Last View, 12x30, acrylic on gallery wrap canvas, copyright 2012, Claudia Van Nes
click here to view this painting on my website
I only regularly read one artist’s blog. Robert Genn. He’s generous with his information and lives in British Columbia which is so far away from Connecticut he poses no threat as a competitor.
There are better reasons he’s out of my league but the excuse of geography is easiest to accept.
I’m pretty sure reading other such blogs would only plunge me deeper into the pool of insecurity where I dog paddle most all the time.
I might though read a blog like this one I’m starting about a 67-year-old artist who woke up this morning with the intention of doing a quick painting on a small, oddly shaped gallery-wrapped canvas of a bridge over the Connecticut River.
This afternoon between 2 and 5 pm is when artists can bring their renderings of rivers to the Lyme Art Association for its next themed show, plunk down the entry fee and wait for the self-addressed stamped envelop to be returned later in the week checking whether the art was accepted or rejected by a juror.
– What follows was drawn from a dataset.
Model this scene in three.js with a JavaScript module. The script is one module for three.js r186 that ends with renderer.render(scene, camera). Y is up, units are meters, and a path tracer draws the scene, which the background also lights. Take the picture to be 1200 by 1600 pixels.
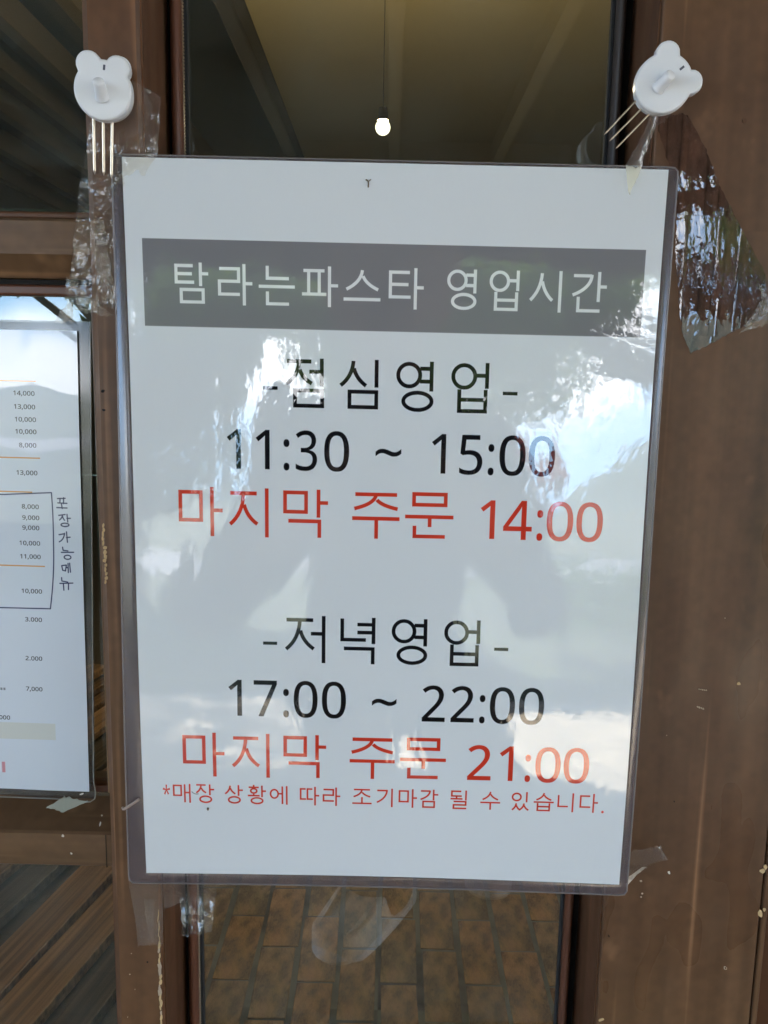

I live on the Connecticut River with a straight on view in the distance of the picturesque East Haddam Bridge so have a plein air situation in my dining room. I should be able to rip out a painting of what’s constantly in front of me by 2 p.m. But, I stopped myself because every time I do the scene it’s an epic struggle. The early morning spurt of confidence that this time it would be easy shriveled up and the burden of a half-finished rendering of the East Haddam Bridge and all that big expanse of murky water under it and changing sky above was too great.
All this was not helped by three phone calls in rapid succession during the span of time I had not yet altogether abandoned my plan. My sister in Maine had good news from a possible buyer who found her through our shared web site. Not only that, she’d gotten another call from a wedding planner who also found the site and wanted Sarah’s paintings to decorate the barn where a client is getting married.
You can say, “Weird request.” You’d be right, but on other hand, a bride with a wedding consultant is not a poor bride nor probably are her parents and their friends. I did rally encouraging support.
Likewise, for the second call with another artist, Joan Cole, who just got back from a Maine trip with two other artists she’s having a show with in October. She’d done 17 paintings in one week.
I then talked with one of the other artists on that trip, Jan Blencowe, to ask her to help set up this blog I’m composing here. She has her own blog and reads many others. She’d done in that same week’s time, 25 paintings of crashing waves and clam beds and dense stands of balsam trees and mountains fading into magnificent skies.
Yet, despite the self-pity, I see behind my computer the pane of glass in a large window where a cardinal pecked unrentlessly for three year through three brides, three nests in the laurel that brushes the window, three hatchings of baby cardinals before he succumbed.
Noble Bird, 4x6, acrylic, copyright 2012, Claudia Van Nes, click here to view this painting on my website
One of the paintings I did of my demented avian companion is in a show now. I placed him in a more tropical-looking scene because well… because being an artist I could do that.